If Fields and Crain don't have any setbacks, they should have plenty of time to get ready for Rio, where the BMX events will be held toward the end of the Olympics' two week-plus run in August.

Despite their pedigrees, Fields and Crain aren't guaranteed spots on Team USA. But they have good chances to make the squad as coach's selections because of experience and overall bodies of work. 

The United States will field a full five-rider team of three men and two women. Another 2012 Olympian, Alise Post, is already guaranteed a spot after her bronze-medal finish at the World Championships two weeks ago. 

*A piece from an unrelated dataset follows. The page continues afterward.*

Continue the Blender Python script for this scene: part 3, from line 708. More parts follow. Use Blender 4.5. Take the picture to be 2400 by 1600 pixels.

On the men's side, Nic Long also finished third at worlds to clinch a spot on Team USA and return to the Olympics after making it to London. Another Rio berth will go to the winner of the U.S. Olympic Team trials on Saturday at the BMX Training Center in Chula Vista, California. Corben Sharrah, ranked fifth in the world, is a favorite. 

As of Wednesday, Fields had yet to decide if he was going to watch the trials, though he's hopeful of his chances to get to Rio.

"Until I see my name in writing ... I'm not going to count my chickens before they hatch," he said.